BILL Shankly was a giant in a world where heroes are quickly made and shot down.

For all his working life and long afterwards, he was recognised as someone who had football in his soul.

Three cousins, all in their 70s, have stepped back in time to remember their uncle, Bill Shankly, the village's famous son whose name is synonymous with Liverpool Football Club after he revolutionised the club in the 1950s and 1960s and generations later is still worshipped by adoring fans.

Now walking up the hill to the site of the village where he was born, the memories come flooding back.

Local landmarks are pointed out: where the football pitch was, the row of cottages where their granny lived and the crumbling remains of a garden wall.

There's nothing left now in Glenbuck, a ghost village levelled after the Ayrshire mines closed.

Former Rangers and Crystal Palace player Roger Hynd, the son of Bill's sister Jean, lived in Glenbuck as a boy with his grandmother, Bill's mother.

He said: "My brother and I liked playing football in the park - 40 a side, all day, every day when you were on holiday, and all day Saturday and Sunday.

"I would write occasionally to my Uncle Wullie and say, 'Can you give me a ball, a proper ball?'

"He would send a ball that was all polished and dubbined up with instructions on how to lace it up."

As the 100th anniversary nears of Bill's birth on September 2, Roger and his cousins Wye Taylor and Barbara Alexander have returned to Glenbuck.

Today, all that stands in the village is a memorial stone dedicated to Bill, shrouded in Liverpool scarves.

The roots of a childhood immersed in hardship shaped the man he was to become and germinated the strong socialist beliefs that defined the firebrand footballer and manager.

The ninth of 10 children and the youngest of five boys, his early years were crammed cheek by jowl alongside his siblings in two houses knocked together on Monkey Row.

He left school at 14 to earn 2s 6d a day down the mines and but for the Depression could have spent the rest of his working life underground and his free time playing cards with his pals.

His four brothers all either played football professionally or managed, but it wasn't a foregone conclusion that Bill would follow in their footsteps.

Local team the Glenbuck Cherypickers won numerous local cups and was a hotbed for up-and-coming players who moved on to senior football.

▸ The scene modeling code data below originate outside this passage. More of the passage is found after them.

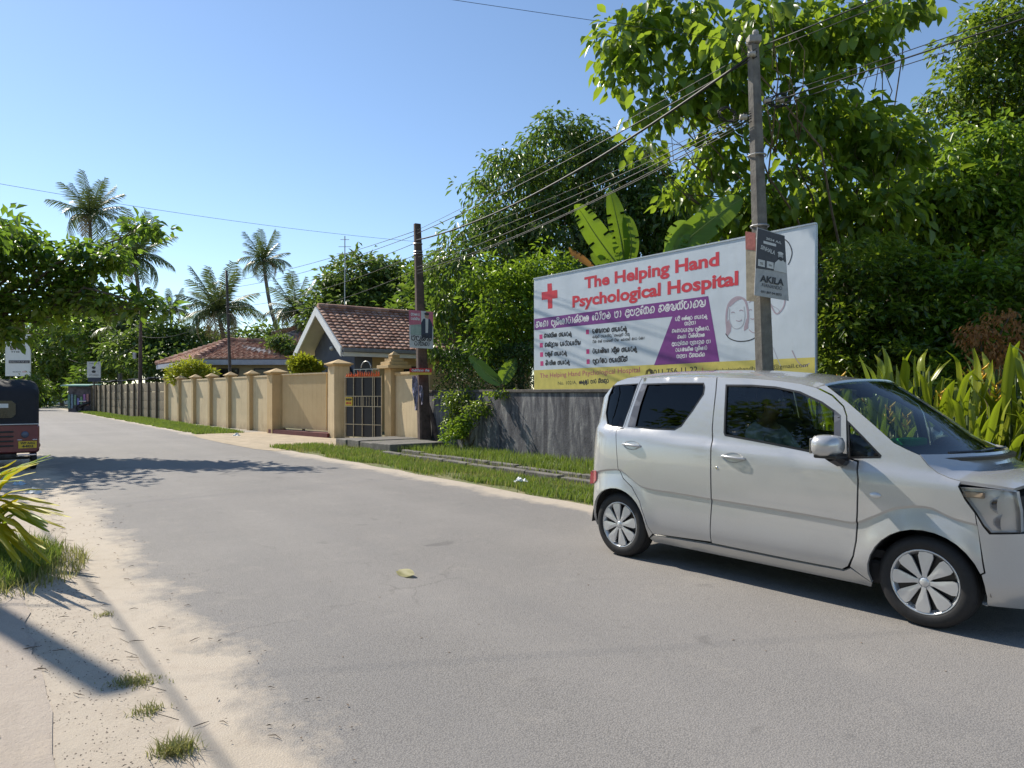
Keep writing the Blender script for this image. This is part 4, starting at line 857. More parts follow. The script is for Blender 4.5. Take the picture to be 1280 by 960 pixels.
# ================================================================ THE SILVER CAR
CA = Vector((2.488 - .933, 4.299 - 6.196, 0)); WB_ = CA.length; CA.normalize(); CN = Vector((CA.y, -CA.x, 0))      # CN outward, towards the camera
if CN.y > 0: CN = -CN
UR, UF = .355, .355 + WB_
CO = Vector((.933, 6.196, 0)) - CA * UR + CN * .035; CI = -CN; CW = 1.475; CZ = .006
car = thing('parked_car', 'silver tall wagon car at the right with a driver at the wheel', 'car', CO + Vector((0, 0, CZ)), math.atan2(CA.y, CA.x))
CREASE = None; BELT = (9, 0)
def inset(u, w_, cr=True):
    e = 0.0
    if w_ > .93: e += .15 * ((w_ - .93) / .62) ** 1.35
    e += .012 * ((w_ - .62) / .3) ** 2 if w_ <= .93 else .0128
    bl_w = BELT[0] + BELT[1] * u; q_ = min(1, max(0, (w_ - bl_w + .075) / .06)); e += .026 * q_ * q_ * (3 - 2 * q_) - .004
    if w_ < .36: e += .06 * ((.36 - w_) / .17) ** 2
    if u > 2.45: e += .02 * ((u - 2.45) / .6) ** 2 if u < 3.05 else .02
    t = (u - 3.02) / .40
    if t > 0: e += .36 * (1 - math.sqrt(max(0, 1 - min(1, t) ** 2)))
    t = (.26 - u) / .27
    if t > 0: e += .12 * (1 - math.sqrt(max(0, 1 - min(1, t) ** 2)))
    for c in (UR, UF):
        r = math.hypot(u - c, w_ - .27); e -= .014 * math.exp(-((r - .33) / .065) ** 2)
    if cr and CREASE is not None:
        wc = float(np.interp(u, CREASE[0], CREASE[1])); d = wc - w_
        if 0 < d < .016: e += .013 * d / .016
        elif .016 <= d < .2: e += .013 * (1 - (d - .016) / .184)
    return e
def SD(px, py, cr=False):
    C = Vector((0, 0, EYE)) - CO - Vector((0, 0, CZ)); D = Vector(((px - 640) / FPX, 1, (HOR - py) / FPX))
    cu, cv, du, dv = C.dot(CA), C.dot(CI), D.dot(CA), D.dot(CI); e = 0
    for _ in range(12):
        k = (e - cv) / dv; u, w_ = cu + du * k, C.z + D.z * k; e = .5 * e + .5 * inset(u, w_, cr)
    return (u, w_)
cp = [SD(*p) for p in ((736, 596), (743, 590), (758, 586.5), (774, 587), (787, 596), (799, 606), (815, 611), (845, 615.5), (889, 623), (940, 631), (1000, 641), (1040, 648), (1068, 652), (1090, 645), (1120, 634), (1160, 633), (1195, 648))]
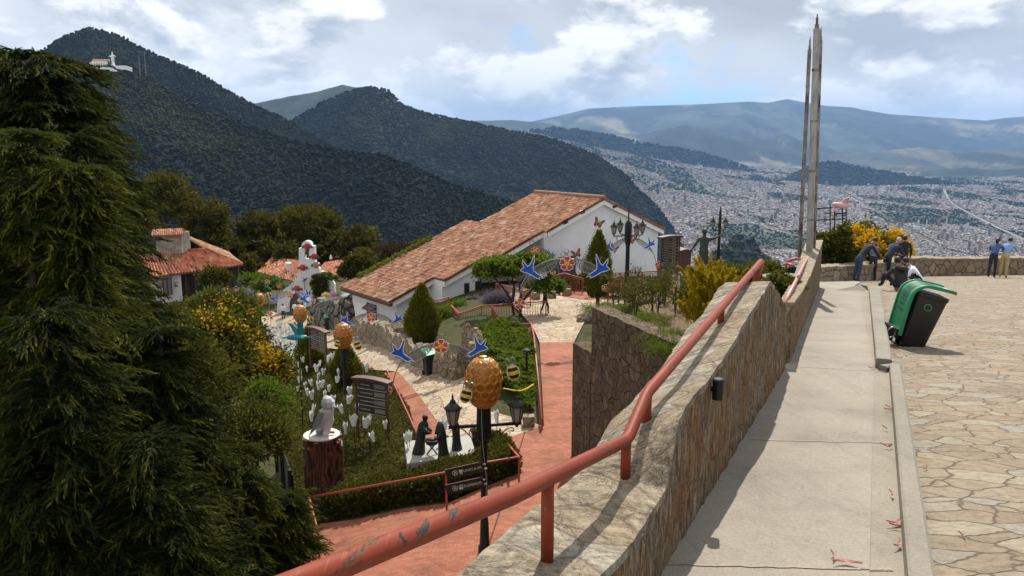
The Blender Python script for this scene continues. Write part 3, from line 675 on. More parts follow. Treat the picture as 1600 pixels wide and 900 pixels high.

When Bill tried out for the team they didn't think he was good enough, so he found a right-half position with Cronberry Eglinton and played with them until he caught the eye of scouts who offered him a choice of contracts - with Carlisle and Preston. The big time beckoned, and he signed up for Carlisle for the princely sum of £4 a week.

Wye said: "I always remember he had a presence when he was in a room.

"He was quite gruff but in a gentle kind of way; he didn't frighten you. He was a man's man.

"I'll never forget his funeral, as the cortege drove through Liverpool there were people going to work and standing at the side of the road with their hats off when it went by; thousands of people throughout the city.

"I suppose we didn't realise just how important a figure he was in Liverpool. He was always just Wullie to my mother."

The Shanklys were a close-knit family, and Bill was a regular letter writer.

Among boxes of photographs and newspaper clippings, Barbara still has bundles of cards and letters he wrote, or typed himself, to herself and her mother. Barbara said: "When he came home he was treated as a celebrity but he didn't want any of that.

"There were few activities in Glenbuck but with the boys he used to work with, from the days down the pit, he would go and tell stories, play cards and toss coins.

"He just loved coming back and talking about family things.

"When he had a family of his own, he would visit with Nessie and the girls, they would go up to Douglas Water for a picnic."

Roger graduated as a PE teacher while he played for Rangers, and went on to play for Crystal Palace and Birmingham City.

He says he never talked about football with his Uncle Wullie, even though Roger was often in the opposing team.

He said: "I remember when I was at Palace, we played Liverpool and beat them at Palace's ground and I had strained my thigh.

"He came in and gave me a clip on the ear - I was in my late 20s. 'You should never have played,' he said. 'If you're unfit you don't play.'"

He laughs: "There was nothing in it, of course. It was just to get the point over."

Bill announced his retirement from Liverpool in 1974.

By 1981 he was dead, after a series of heart attacks.

Roger said: "He just couldn't cope with not being involved in football. He wanted to go in and watch the training and still be part of it. I think he was told not to go back and that broke his heart.

"He lived and breathed football for Liverpool."